If the visiting order were free, this would become the notoriously difficult “Traveling Salesman Problem.” However, since the order is fixed, the problem can be decomposed into finding the shortest distance for each of the following segments:

1. Shortest distance from the start (vertex \(1\)) to \(P_1\)
2. Shortest distance from \(P_1\) to \(P_2\)
3. …
4. Shortest distance from \(P_{K-1}\) to \(P_K\)
5. Shortest distance from \(P_K\) to the goal (vertex \(N\))

The overall minimum travel time is the sum of the shortest distances for all these segments.

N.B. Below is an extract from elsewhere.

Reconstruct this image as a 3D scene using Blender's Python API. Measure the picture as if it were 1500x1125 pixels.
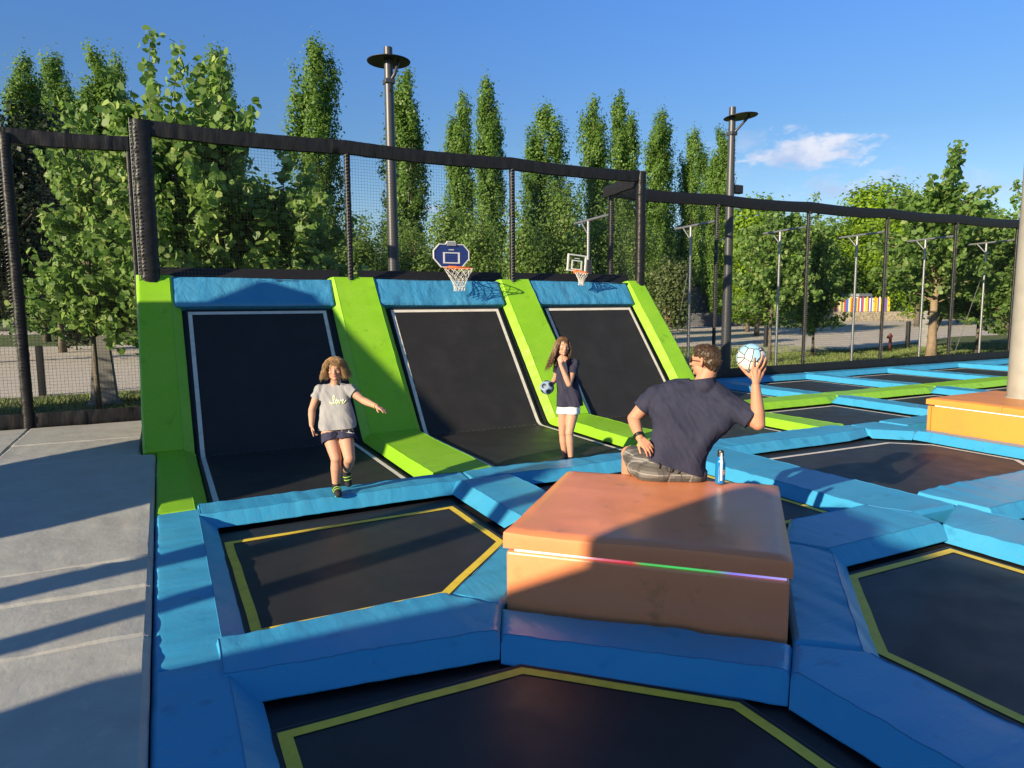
import bpy, bmesh, math, random
import numpy as np
from mathutils import Vector, Matrix, Quaternion, noise
from math import radians, sin, cos, pi, tan, sqrt, hypot, atan2

S = bpy.context.scene
for o in list(bpy.data.objects): bpy.data.objects.remove(o)
COL = S.collection
PI = pi

# ---------------------------------------------------------------- camera
EYE = 1.70
cd = bpy.data.cameras.new("camera"); cam = bpy.data.objects.new("camera", cd); COL.objects.link(cam)
F_PX, PITCH, ROLL, YAW = 1018.1, .113731, .0069126, 1.104720
_fw = Vector((cos(YAW)*cos(PITCH), sin(YAW)*cos(PITCH), -sin(PITCH)))
_rt = Vector((sin(YAW), -cos(YAW), 0)); _dn = _fw.cross(_rt)
_r2 = cos(ROLL)*_rt + sin(ROLL)*_dn; _d2 = -sin(ROLL)*_rt + cos(ROLL)*_dn
m = Matrix((( _r2.x, -_d2.x, -_fw.x, 0), (_r2.y, -_d2.y, -_fw.y, 0), (_r2.z, -_d2.z, -_fw.z, EYE), (0, 0, 0, 1)))
cam.matrix_world = m
cd.lens = F_PX/1500*36; cd.sensor_width = 36; cd.clip_end = 2000; cd.clip_start = .05
S.camera = cam

# ---------------------------------------------------------------- sky and sun
SUN_AZ, SUN_EL = radians(17.5), radians(18.0)
to_sun = Vector((-cos(SUN_AZ)*cos(SUN_EL), -sin(SUN_AZ)*cos(SUN_EL), sin(SUN_EL)))
W = bpy.data.worlds.new("World"); S.world = W; W.use_nodes = True
nt = W.node_tree; nt.nodes.clear()
def wn(t, **k):
    n = nt.nodes.new(t)
    for a, b in k.items(): setattr(n, a, b)
    return n
def wl(a, b): nt.links.new(a, b)
sky = wn('ShaderNodeTexSky', sky_type='NISHITA'); sky.sun_disc = False
sky.sun_elevation = SUN_EL; sky.sun_rotation = atan2(to_sun.x, to_sun.y)
sky.altitude = 200; sky.air_density = 1.15; sky.dust_density = .1; sky.ozone_density = 2.2
hs = wn('ShaderNodeHueSaturation'); hs.inputs['Saturation'].default_value = 1.30; hs.inputs['Value'].default_value = 1.0
wl(sky.outputs[0], hs.inputs['Color'])
bg = wn('ShaderNodeBackground'); bg.inputs[1].default_value = .128
tint = wn('ShaderNodeMix', data_type='RGBA', blend_type='MULTIPLY'); tint.inputs[0].default_value = 1.0; tint.clamp_result = False
_tc = wn('ShaderNodeTexCoord'); _sx = wn('ShaderNodeSeparateXYZ'); wl(_tc.outputs['Generated'], _sx.inputs[0])
_rp = wn('ShaderNodeValToRGB'); _e = _rp.color_ramp.elements; _e[0].position = .10; _e[0].color = (.46, .47, .56, 1); _e[1].position = .85; _e[1].color = (.80, .50, .44, 1)  # overhead sky, out of view, warmed so the shade fill is less blue
for _p, _c in ((.22, (.50, .49, .58, 1)), (.42, (.69, .645, .86, 1))): _q = _e.new(_p); _q.color = _c
wl(_sx.outputs['Z'], _rp.inputs[0]); wl(_rp.outputs[0], tint.inputs[7])
wl(hs.outputs[0], tint.inputs[6]); wl(tint.outputs[2], bg.inputs[0])
tc = wn('ShaderNodeTexCoord')
def dotn(vec, v):
    n = wn('ShaderNodeVectorMath', operation='DOT_PRODUCT'); wl(vec, n.inputs[0]); n.inputs[1].default_value = v; return n.outputs['Value']
def mth(op, a, b, c=None, clamp=False):
    n = wn('ShaderNodeMath', operation=op); n.use_clamp = clamp
    for i, v in enumerate((a, b, c)):
        if v is None: continue
        if isinstance(v, (int, float)): n.inputs[i].default_value = v
        else: wl(v, n.inputs[i])
    return n.outputs[0]
total = None
for (c, ex, ez, sc, amt, sd) in [((.744, .640, .191), .098, .030, 30, 1.0, 1.3), ((.690, .695, .206), .05, .018, 34, .5, 5.0),
                          ((.781, .607, .140), .105, .022, 22, .75, 7.7), ((.845, .515, .128), .10, .03, 18, .55, 3.1),
                          ((.351, .927, .134), .03, .009, 40, .7, 9.9), ((.69, .71, .165), .05, .02, 30, .25, 2.2)]:
    cv = Vector(c).normalized(); rv = Vector((cv.y, -cv.x, 0)).normalized(); uv = rv.cross(cv)
    a = mth('DIVIDE', dotn(tc.outputs['Generated'], rv), ex)
    b = mth('DIVIDE', mth('SUBTRACT', dotn(tc.outputs['Generated'], uv), 0.0), ez)
    front = mth('GREATER_THAN', dotn(tc.outputs['Generated'], cv), .5)
    mp = wn('ShaderNodeMapping'); mp.inputs['Location'].default_value = (sd, sd*2, 0); mp.inputs['Scale'].default_value = (1, 1, 2.6)
    wl(tc.outputs['Generated'], mp.inputs[0])
    nz = wn('ShaderNodeTexNoise'); nz.inputs['Scale'].default_value = sc; nz.inputs['Detail'].default_value = 8; nz.inputs['Roughness'].default_value = .6
    nz.inputs['Distortion'].default_value = .3
    wl(mp.outputs[0], nz.inputs['Vector'])
    e = mth('POWER', mth('ADD', mth('MULTIPLY', a, a), mth('MULTIPLY', b, b)), .5)
    v = mth('ADD', mth('MULTIPLY', mth('SUBTRACT', 1.0, e), 1.5), mth('MULTIPLY', mth('SUBTRACT', nz.outputs[0], .55), 4.2))
    v = mth('MULTIPLY', mth('MULTIPLY', v, amt, clamp=True), mth('MULTIPLY', front, amt))
    v = mth('MULTIPLY', v, 1.0, clamp=True)
    total = v if total is None else mth('MAXIMUM', total, v)
cb = wn('ShaderNodeBackground'); cb.inputs[1].default_value = 1.0
nz2 = wn('ShaderNodeTexNoise'); nz2.inputs['Scale'].default_value = 26; nz2.inputs['Detail'].default_value = 5
wl(tc.outputs['Generated'], nz2.inputs['Vector'])
cr = wn('ShaderNodeValToRGB'); cr.color_ramp.elements[0].position = .4; cr.color_ramp.elements[0].color = (.27, .33, .47, 1)
cr.color_ramp.elements[1].position = .62; cr.color_ramp.elements[1].color = (.45, .465, .52, 1)
wl(nz2.outputs[0], cr.inputs[0]); wl(cr.outputs[0], cb.inputs[0])
ms = wn('ShaderNodeMixShader'); wl(mth('MULTIPLY', total, .92), ms.inputs[0]); wl(bg.outputs[0], ms.inputs[1]); wl(cb.outputs[0], ms.inputs[2])
wo = wn('ShaderNodeOutputWorld'); wl(ms.outputs[0], wo.inputs[0])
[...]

To find the shortest distance for each segment, Dijkstra’s algorithm is suitable since there are no negative edges. Checking the constraints, the number of checkpoints \(K\) is at most \(10\), which is very small, so running Dijkstra’s algorithm at most \(K+1\) times (once from each starting point) will comfortably fit within the time limit.

Algorithm

The solution is computed using the following steps:

1. Graph construction: Store the given \(M\) roads in adjacency list format.
2. Organizing the visit route: Compile the visiting order into a list [1, P_1, P_2, ..., P_K, N].
3. Shortest distance computation:
   • Run Dijkstra’s algorithm from each vertex in the list (excluding the endpoint \(N\)) as the source.
   • To handle cases where the same vertex appears multiple times, it is efficient to memoize (cache) the computation results.
4. Calculating the total time:
   • Sum up the shortest distances for each segment \((path_i, path_{i+1})\).
   • If there is an unreachable vertex (distance is infinity) along the way, output -1 and terminate at that point.
5. Output the result: Output the sum of all segments as the minimum travel time.

Complexity

• Time complexity: \(O(K \cdot M \log N)\)
  • The complexity of a single run of Dijkstra’s algorithm is \(O(M \log N)\).
  • Since this is repeated at most \(K+1\) times, the overall complexity is \(O(K \cdot M \log N)\).
  • With \(K \le 10, M = 10^5, N = 5 \times 10^4\), this amounts to roughly \(1.7 \times 10^7\) operations, which fits within the time limit.
• Space complexity: \(O(N + M)\)
  • \(O(N + M)\) for storing the adjacency list, and \(O(N)\) for Dijkstra’s distance array.

Implementation Notes

• Generalizing Dijkstra’s algorithm: Implement it as a function that takes the source vertex as an argument to avoid code duplication.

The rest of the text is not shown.